Rien de ce que joue ce poète de la confidence, têtu chercheur des lointains intérieurs, ne laisse tranquille, indifférent. Tant l’émotion qu’elle suscite est d’emblée bouleversante. Créateur d’une esthétique plutôt qu’un style, le plus européen des musiciens américains (il connaît très bien la musique classique, française comme russe) marque un point focal dans l’histoire du piano jazz. Avec lui, il y a un avant et un après. Tout le piano moderne vient de là et de lui. Pour son premier disque, sous son nom, publié en 1957, à l’âge de 27 ans, Bill Evans avait choisi un titre très clair: « New Jazz Conceptions ». Avec lui, il s‘agit, immédiatement, de l’invention d’un espace neuf, celui de l’intériorité absolue, que nul n’avait exploré avant lui. Il trouve une nouvelle esthétique du trio qui bouleverse la formule académique « piano basse batterie ». Dans son monde, à partir de 1960, les rôles sont reformulés et le triangle devient enfin équilatéral. La basse s’insinue sensuellement dans toutes les harmonies pour faire jeu égal avec le piano. La batterie ou, plus justement, la percussion rythmique, renvoie leur dialogue à toute sa délicatesse. D’où ce miracle d’équilibre où chacun des partenaires s’émancipe de l’autre en toute liberté, pour mieux laisser « la » musique s’éclore et s’épanouir.

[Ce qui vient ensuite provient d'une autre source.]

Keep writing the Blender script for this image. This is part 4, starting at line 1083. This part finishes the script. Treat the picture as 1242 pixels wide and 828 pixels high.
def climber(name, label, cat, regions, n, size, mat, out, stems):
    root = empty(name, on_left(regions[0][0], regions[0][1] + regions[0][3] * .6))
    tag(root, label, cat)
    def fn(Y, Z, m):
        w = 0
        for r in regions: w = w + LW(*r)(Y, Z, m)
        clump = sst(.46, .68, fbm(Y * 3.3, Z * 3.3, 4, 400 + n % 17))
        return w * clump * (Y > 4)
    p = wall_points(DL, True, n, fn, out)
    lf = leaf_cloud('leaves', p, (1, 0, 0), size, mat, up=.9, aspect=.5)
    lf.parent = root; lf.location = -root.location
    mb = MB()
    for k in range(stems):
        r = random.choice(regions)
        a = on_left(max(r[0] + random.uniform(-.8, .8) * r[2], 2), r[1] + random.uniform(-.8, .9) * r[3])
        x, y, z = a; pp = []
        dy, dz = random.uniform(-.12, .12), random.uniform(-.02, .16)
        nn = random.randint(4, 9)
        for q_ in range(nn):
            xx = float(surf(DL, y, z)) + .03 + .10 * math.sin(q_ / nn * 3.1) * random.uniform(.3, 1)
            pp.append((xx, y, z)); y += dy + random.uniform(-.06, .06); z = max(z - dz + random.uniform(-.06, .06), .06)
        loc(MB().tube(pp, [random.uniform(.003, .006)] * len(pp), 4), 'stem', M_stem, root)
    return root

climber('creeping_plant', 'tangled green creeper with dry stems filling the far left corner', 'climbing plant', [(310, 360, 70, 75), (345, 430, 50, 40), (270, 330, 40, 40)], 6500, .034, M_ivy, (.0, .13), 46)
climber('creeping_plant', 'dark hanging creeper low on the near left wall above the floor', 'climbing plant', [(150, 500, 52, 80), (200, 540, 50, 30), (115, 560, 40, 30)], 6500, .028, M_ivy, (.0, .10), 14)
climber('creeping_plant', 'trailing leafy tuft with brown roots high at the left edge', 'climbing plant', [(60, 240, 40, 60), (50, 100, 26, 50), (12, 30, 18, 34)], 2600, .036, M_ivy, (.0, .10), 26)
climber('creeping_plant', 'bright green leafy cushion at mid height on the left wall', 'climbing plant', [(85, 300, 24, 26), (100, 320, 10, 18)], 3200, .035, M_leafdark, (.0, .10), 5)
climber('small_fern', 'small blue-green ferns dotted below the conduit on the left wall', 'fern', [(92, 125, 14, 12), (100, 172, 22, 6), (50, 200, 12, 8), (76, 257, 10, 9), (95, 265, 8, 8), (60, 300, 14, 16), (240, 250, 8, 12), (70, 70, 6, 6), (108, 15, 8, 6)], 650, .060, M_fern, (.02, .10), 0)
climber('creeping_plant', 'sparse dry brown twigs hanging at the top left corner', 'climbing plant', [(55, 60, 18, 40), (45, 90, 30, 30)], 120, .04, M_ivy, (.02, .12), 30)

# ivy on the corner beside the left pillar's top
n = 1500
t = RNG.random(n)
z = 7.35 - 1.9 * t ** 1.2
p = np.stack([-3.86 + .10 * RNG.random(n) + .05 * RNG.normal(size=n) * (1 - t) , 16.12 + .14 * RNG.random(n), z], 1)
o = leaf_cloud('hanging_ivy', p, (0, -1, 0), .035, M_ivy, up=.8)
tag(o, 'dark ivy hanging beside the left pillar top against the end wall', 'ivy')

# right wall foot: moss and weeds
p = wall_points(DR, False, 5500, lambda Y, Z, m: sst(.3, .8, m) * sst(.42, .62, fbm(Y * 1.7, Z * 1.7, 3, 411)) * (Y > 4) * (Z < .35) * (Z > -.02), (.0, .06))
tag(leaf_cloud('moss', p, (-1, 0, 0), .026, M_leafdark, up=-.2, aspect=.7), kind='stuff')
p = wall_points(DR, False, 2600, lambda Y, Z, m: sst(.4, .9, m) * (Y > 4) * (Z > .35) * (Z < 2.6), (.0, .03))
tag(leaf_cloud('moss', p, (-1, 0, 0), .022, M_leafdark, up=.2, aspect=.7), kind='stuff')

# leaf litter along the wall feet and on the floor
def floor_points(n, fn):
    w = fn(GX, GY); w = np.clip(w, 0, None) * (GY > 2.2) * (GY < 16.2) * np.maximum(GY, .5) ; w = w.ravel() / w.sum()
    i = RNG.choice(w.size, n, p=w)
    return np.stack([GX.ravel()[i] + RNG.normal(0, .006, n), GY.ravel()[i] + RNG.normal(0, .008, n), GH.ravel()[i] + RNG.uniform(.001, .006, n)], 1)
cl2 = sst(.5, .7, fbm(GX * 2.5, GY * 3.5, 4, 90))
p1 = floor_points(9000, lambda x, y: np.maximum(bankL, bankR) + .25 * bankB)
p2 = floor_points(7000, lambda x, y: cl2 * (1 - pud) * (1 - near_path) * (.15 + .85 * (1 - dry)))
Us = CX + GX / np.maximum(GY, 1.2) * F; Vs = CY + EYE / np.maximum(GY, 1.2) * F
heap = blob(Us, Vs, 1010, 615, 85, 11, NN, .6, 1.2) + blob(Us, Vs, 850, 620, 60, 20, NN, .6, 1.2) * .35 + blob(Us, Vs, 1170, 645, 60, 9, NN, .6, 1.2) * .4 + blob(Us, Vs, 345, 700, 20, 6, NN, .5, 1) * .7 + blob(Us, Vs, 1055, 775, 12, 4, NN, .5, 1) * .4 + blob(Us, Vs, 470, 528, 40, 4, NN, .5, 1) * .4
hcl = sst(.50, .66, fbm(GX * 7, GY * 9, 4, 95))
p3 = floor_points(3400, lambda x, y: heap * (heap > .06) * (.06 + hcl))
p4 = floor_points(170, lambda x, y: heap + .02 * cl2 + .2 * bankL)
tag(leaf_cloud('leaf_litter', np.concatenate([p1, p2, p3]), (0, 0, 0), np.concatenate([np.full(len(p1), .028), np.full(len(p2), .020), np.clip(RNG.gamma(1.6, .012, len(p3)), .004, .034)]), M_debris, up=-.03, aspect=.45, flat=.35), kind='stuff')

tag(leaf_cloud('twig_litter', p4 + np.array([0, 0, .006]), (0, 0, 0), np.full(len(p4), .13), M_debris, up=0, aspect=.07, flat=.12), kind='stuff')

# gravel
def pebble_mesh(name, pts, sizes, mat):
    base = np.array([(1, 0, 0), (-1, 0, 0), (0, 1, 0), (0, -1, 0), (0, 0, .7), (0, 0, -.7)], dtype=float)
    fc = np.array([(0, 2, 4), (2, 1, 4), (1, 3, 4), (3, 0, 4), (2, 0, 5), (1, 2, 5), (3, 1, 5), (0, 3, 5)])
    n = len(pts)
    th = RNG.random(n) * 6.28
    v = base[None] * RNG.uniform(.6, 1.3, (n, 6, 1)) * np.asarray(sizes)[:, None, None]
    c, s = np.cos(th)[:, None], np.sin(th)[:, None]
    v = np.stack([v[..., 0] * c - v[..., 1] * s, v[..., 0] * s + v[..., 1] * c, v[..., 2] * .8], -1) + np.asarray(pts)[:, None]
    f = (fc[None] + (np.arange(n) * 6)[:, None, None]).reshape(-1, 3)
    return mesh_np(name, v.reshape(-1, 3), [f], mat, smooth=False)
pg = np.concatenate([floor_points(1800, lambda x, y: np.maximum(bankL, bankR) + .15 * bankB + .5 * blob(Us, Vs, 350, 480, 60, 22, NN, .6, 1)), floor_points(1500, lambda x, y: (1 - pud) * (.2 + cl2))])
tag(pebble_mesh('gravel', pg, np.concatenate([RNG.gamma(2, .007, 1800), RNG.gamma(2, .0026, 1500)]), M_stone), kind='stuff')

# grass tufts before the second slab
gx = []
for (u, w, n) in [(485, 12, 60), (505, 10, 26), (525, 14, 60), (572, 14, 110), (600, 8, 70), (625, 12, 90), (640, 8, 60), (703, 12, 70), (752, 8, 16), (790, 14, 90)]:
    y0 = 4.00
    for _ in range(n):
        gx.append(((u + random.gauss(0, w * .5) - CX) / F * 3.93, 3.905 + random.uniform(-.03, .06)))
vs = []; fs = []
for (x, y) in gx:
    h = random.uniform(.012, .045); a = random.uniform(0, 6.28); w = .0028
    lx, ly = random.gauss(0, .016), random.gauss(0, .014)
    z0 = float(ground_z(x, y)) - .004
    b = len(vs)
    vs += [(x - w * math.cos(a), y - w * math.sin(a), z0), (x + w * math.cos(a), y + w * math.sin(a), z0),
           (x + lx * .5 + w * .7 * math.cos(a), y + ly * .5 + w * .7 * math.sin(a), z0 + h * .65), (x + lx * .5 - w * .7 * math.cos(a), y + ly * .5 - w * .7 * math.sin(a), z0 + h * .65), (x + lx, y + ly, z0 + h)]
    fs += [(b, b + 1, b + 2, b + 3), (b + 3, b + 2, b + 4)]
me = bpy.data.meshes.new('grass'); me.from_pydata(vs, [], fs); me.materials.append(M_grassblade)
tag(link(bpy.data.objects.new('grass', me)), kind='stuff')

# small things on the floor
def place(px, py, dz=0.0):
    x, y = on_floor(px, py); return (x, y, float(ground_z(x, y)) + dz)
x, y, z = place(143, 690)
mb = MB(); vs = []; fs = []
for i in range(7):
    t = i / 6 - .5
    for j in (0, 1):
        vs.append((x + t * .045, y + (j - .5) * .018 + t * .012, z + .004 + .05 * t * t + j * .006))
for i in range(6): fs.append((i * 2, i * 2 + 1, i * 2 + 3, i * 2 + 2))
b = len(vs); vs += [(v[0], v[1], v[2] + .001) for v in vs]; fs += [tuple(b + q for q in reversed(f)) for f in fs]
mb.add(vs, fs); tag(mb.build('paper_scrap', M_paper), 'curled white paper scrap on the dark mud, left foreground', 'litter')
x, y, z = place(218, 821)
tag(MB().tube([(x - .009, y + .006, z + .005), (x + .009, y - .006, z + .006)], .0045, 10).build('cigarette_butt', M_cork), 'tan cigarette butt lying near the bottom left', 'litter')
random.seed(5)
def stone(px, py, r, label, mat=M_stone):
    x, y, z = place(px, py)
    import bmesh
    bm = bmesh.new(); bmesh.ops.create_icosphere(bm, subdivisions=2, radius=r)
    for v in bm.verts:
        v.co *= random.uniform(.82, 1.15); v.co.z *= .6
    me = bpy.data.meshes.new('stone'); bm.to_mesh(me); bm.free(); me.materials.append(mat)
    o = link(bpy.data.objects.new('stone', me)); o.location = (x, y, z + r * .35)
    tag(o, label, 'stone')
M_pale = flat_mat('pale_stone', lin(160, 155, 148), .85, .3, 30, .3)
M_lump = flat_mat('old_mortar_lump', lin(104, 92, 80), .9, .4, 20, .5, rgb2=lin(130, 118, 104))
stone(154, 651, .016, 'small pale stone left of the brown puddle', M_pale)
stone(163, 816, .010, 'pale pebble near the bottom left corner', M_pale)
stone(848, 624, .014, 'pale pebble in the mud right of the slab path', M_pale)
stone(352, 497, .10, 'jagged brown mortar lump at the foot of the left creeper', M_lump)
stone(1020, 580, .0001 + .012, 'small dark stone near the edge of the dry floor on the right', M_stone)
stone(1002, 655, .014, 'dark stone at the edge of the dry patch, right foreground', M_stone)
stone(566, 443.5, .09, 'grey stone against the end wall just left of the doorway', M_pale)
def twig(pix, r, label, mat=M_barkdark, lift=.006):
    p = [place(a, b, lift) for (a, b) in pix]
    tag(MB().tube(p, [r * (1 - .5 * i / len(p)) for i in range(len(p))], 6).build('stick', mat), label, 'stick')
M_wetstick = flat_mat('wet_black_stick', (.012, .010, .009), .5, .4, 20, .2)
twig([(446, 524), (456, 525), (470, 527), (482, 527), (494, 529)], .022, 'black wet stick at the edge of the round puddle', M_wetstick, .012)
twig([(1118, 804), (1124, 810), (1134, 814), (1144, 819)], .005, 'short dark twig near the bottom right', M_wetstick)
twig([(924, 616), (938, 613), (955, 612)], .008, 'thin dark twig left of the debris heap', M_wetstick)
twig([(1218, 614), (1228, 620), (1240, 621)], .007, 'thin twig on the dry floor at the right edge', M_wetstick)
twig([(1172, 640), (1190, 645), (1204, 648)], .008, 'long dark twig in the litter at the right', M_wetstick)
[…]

Ce qui fascine dans son jeu, c’est d’abord son toucher tout en nuances et en vibration intime, riche d’un usage très raffiné de la résonance « Le piano, dira-t-il, est pour moi du cristal qui chante et qui produit de l’impalpable : un son qui s’étire dans l’air comme un rond de fumée. » Bill Evans fut tout à la fois un mélodiste d’exception, un coloriste de l’harmonie et un rythmicien hors pair grâce à son sens aigu de la pulsation intérieure et sa science des timbres, de la dynamique et du swing…au-delà du swing. « Bill Evans jouait dans les souterrains du rythme, dira Miles Davis. C’est ce que j’aimais le plus en lui. » Par l’allégement de son jeu de main gauche, il fait chanter l’harmonie comme personne avant lui, imposant ainsi une autre forme, discrète, secrète, pudique, jamais tapageuse ni narcissique, du lyrisme
Il est aussi de beaux lundis, comme ce 26 novembre 1979 à Paris, à l’Espace Cardin archi-comble. Avec deux jeunes complices d’exception, Marc Johnson à la contrebasse et Joe LaBarbera à la batterie, Bill retrouve le plus beau trio qu’il ait réuni depuis celui formé par Paul Motian et Scott LaFaro. Quand un homme sait qu’il va mourir, il se produit souvent un phénomène qu’on appelle « l’embellie ». Une mystérieuse cure de jouvence qui se traduit par une phénoménale fureur de vivre, l’urgence absolue d’aller à l’essentiel, la quête effrénée de la perfection dans laquelle il épuisera ses dernières forces. Comme si c’était la dernière fois. Et ce fut bien pour lui son dernier concert à Paris. Tout se joue, alors, dans la brûlure de l’instant. La mort rôde partout, c’est sûr, mais reste pourtant si lointaine, si impossible. Conséquence : jamais Bill Evans n’a été aussi grand, libre et lyrique qu’en ce soir d’automne à Paris. L’instant le plus magique du concert fut cette invraisemblable introduction fleuve (plus de 6 minutes 30 !) de Nardis, tout en variations en quintes, tout en rigueur et liberté contrôlées. Soudainement, le cliquetis des photographes cessa. Chaque spectateur retint sa respiration devant l’évidence éblouie de vivre ensemble un moment unique de pure musique. Dix mois plus tard, à bout de force, il mourut brutalement d’un ulcère perforant. Comme Charlie Parker.